Material:
──────

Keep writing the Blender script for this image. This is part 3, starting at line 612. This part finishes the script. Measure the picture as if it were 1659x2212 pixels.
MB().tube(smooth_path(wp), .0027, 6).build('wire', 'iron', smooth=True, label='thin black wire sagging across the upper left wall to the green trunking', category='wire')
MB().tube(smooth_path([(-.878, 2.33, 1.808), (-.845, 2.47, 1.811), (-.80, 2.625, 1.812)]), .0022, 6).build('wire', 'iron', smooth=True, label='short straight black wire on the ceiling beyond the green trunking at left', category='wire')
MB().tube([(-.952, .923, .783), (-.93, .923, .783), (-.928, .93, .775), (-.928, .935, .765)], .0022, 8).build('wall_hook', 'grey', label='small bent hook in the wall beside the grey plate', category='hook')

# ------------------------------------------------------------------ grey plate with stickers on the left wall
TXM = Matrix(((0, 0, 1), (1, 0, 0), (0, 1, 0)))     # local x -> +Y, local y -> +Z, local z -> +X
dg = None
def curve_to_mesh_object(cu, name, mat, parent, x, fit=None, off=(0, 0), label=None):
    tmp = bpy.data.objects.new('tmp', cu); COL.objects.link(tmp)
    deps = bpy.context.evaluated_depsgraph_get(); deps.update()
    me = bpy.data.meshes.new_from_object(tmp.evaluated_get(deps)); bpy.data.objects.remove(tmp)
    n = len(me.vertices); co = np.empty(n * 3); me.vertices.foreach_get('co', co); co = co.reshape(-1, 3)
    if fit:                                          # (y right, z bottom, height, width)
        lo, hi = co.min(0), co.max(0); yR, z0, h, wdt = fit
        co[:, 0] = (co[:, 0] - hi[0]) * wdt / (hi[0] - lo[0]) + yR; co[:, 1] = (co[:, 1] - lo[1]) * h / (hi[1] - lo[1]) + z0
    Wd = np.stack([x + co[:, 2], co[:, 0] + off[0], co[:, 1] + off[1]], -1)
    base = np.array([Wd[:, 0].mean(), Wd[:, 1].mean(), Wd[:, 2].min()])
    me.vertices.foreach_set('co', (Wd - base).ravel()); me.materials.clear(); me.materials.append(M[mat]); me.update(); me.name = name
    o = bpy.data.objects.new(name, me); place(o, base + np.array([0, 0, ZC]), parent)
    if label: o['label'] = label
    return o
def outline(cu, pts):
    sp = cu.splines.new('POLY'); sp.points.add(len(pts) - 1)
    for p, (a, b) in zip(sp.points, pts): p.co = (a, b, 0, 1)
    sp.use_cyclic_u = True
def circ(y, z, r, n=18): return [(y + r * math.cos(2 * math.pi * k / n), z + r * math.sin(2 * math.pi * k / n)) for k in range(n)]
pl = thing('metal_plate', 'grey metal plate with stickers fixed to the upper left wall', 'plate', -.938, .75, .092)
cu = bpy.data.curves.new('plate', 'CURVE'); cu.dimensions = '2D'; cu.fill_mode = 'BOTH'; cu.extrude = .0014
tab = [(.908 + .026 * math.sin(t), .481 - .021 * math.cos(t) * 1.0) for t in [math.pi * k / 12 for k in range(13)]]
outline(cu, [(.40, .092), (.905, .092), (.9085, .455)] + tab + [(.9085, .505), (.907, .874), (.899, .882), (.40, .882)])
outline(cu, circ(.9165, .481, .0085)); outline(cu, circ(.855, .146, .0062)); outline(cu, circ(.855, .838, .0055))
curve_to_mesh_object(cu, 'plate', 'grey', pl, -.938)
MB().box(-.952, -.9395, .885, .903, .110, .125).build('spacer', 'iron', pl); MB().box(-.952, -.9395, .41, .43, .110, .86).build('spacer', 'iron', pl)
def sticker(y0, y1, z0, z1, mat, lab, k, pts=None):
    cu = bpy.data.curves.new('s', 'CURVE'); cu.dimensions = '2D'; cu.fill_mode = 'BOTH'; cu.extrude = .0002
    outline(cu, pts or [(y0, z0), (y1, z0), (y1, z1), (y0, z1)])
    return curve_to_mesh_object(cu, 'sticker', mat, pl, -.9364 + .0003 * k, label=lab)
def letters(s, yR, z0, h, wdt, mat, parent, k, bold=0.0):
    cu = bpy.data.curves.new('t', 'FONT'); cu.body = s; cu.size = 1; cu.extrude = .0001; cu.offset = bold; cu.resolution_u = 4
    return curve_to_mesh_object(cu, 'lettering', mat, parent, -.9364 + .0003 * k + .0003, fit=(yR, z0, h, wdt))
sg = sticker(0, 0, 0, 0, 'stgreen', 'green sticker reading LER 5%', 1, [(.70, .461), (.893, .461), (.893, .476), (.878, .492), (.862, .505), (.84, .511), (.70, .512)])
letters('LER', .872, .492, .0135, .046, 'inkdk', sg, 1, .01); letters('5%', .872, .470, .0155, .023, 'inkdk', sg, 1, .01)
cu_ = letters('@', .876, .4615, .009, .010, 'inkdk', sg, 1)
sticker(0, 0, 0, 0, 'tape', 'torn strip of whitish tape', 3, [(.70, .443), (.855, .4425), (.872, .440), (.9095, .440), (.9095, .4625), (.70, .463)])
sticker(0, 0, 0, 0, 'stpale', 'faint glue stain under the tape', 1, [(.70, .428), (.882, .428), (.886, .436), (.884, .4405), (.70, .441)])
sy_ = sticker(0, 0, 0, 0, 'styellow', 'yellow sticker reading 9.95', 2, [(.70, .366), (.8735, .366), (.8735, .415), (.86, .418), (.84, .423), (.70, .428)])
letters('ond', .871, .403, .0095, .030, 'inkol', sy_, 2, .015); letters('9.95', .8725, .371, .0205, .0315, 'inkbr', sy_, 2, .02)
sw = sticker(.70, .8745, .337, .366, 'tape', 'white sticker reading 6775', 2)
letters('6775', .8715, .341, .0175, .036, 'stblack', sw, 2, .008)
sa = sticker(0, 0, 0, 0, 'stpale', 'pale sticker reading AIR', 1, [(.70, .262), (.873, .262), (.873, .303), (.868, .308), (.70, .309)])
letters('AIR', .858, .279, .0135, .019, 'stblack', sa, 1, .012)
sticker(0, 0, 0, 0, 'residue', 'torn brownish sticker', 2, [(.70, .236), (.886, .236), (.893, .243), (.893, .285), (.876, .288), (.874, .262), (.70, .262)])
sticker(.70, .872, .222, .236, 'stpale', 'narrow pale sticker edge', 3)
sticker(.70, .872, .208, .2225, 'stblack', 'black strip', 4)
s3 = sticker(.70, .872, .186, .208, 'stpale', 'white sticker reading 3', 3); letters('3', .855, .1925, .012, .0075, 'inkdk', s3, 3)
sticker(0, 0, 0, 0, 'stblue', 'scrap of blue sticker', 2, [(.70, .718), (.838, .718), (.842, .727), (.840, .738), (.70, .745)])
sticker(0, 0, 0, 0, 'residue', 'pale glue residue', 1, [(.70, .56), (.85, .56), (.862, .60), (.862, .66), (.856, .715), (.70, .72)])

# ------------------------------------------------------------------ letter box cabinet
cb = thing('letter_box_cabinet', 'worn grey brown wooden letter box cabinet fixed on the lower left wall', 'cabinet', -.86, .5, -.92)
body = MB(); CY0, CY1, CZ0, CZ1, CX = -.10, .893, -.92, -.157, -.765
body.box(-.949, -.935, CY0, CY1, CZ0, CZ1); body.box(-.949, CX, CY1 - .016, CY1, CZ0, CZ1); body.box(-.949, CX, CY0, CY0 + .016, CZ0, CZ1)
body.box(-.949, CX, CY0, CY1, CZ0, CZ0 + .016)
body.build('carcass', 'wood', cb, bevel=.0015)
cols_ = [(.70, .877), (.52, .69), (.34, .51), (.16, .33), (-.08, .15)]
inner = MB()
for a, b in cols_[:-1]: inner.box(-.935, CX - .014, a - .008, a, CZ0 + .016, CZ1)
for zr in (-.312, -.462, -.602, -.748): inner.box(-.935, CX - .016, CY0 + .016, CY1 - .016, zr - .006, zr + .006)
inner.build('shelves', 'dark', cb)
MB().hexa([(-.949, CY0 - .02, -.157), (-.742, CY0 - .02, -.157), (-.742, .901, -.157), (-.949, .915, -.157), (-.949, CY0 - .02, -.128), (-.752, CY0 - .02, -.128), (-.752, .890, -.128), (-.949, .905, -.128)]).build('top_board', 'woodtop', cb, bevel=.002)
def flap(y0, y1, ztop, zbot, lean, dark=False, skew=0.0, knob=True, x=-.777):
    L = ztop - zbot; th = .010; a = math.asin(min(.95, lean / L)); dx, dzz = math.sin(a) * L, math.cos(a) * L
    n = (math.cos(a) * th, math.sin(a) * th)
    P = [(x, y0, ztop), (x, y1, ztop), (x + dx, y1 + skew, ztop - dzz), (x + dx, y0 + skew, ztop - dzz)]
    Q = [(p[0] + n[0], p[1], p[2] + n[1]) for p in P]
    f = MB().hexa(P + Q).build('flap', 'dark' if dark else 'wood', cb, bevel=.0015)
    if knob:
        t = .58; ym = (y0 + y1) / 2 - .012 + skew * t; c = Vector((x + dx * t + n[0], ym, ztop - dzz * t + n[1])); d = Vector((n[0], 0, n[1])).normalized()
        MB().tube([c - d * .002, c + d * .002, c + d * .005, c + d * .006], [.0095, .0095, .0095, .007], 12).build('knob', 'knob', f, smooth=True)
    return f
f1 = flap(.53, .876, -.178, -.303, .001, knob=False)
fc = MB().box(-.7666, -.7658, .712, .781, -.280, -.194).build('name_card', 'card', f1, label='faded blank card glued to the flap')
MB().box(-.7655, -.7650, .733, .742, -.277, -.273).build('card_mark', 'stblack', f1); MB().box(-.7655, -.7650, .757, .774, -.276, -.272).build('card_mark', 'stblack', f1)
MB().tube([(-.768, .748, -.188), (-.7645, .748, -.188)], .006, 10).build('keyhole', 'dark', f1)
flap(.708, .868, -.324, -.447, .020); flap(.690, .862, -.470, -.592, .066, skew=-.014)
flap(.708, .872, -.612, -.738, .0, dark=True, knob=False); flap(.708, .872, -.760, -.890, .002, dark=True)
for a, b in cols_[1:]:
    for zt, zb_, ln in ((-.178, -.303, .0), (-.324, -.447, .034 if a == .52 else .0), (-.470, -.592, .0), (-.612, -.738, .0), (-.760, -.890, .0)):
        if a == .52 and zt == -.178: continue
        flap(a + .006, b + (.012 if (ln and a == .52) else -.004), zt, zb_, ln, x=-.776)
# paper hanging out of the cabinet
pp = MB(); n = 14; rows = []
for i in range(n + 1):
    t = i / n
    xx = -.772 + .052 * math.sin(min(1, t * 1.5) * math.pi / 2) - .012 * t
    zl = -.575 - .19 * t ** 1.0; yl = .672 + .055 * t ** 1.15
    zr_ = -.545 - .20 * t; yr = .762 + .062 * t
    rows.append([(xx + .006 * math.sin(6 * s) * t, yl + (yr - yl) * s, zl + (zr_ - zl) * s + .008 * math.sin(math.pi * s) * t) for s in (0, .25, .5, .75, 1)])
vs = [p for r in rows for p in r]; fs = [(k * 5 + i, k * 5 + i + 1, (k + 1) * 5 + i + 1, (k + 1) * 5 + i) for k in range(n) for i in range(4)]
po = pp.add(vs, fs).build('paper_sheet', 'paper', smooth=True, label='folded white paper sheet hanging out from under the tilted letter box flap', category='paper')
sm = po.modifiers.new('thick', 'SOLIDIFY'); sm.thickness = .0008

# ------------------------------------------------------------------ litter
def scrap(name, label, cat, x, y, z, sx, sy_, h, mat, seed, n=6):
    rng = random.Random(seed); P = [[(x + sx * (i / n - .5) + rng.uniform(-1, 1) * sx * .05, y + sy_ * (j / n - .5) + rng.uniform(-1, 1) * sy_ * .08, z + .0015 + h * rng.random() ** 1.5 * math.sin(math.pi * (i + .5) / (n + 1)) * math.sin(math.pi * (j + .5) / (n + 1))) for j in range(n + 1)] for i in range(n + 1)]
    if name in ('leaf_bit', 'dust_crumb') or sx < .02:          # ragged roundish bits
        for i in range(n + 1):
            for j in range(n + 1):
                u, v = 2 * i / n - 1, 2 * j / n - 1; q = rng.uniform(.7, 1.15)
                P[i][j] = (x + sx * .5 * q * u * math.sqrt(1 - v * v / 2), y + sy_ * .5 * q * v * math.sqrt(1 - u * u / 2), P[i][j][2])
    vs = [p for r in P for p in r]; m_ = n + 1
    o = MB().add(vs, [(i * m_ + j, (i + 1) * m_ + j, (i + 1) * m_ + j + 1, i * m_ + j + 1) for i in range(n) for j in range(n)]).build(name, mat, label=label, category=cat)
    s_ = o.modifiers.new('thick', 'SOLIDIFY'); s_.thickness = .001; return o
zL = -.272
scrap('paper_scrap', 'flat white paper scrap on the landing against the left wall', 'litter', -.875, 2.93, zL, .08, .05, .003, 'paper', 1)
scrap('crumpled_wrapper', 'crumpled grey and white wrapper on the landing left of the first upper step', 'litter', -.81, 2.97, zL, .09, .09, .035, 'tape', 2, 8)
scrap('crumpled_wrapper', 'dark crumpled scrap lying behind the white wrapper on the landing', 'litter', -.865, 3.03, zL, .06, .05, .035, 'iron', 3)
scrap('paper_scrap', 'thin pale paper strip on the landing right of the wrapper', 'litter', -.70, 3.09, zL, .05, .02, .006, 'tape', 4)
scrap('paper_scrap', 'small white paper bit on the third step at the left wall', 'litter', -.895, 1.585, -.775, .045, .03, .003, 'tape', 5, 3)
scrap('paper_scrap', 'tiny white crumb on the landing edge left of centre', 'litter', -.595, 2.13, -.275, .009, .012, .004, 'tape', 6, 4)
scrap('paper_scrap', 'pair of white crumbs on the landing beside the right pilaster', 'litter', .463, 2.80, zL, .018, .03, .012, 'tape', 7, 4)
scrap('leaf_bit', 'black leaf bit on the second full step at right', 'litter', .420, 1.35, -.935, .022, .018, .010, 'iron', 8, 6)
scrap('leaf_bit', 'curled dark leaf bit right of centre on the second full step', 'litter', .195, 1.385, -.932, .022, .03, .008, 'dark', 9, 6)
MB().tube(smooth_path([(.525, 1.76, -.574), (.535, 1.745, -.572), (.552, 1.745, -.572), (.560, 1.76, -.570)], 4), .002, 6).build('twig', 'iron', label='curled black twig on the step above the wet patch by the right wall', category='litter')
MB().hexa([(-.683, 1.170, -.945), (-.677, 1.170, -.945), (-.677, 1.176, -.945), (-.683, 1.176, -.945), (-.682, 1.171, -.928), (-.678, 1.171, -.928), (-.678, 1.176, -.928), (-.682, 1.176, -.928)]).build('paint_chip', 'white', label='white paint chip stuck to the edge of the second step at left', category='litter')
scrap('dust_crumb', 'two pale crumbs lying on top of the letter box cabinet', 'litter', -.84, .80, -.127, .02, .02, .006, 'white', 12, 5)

──────

What you should do:
Return exactly the opening lines of the listing above, ending with the line that has "grey plate', category='hook')".

The response:
Keep writing the Blender script for this image. This is part 3, starting at line 612. This part finishes the script. Measure the picture as if it were 1659x2212 pixels.
MB().tube(smooth_path(wp), .0027, 6).build('wire', 'iron', smooth=True, label='thin black wire sagging across the upper left wall to the green trunking', category='wire')
MB().tube(smooth_path([(-.878, 2.33, 1.808), (-.845, 2.47, 1.811), (-.80, 2.625, 1.812)]), .0022, 6).build('wire', 'iron', smooth=True, label='short straight black wire on the ceiling beyond the green trunking at left', category='wire')
MB().tube([(-.952, .923, .783), (-.93, .923, .783), (-.928, .93, .775), (-.928, .935, .765)], .0022, 8).build('wall_hook', 'grey', label='small bent hook in the wall beside the grey plate', category='hook')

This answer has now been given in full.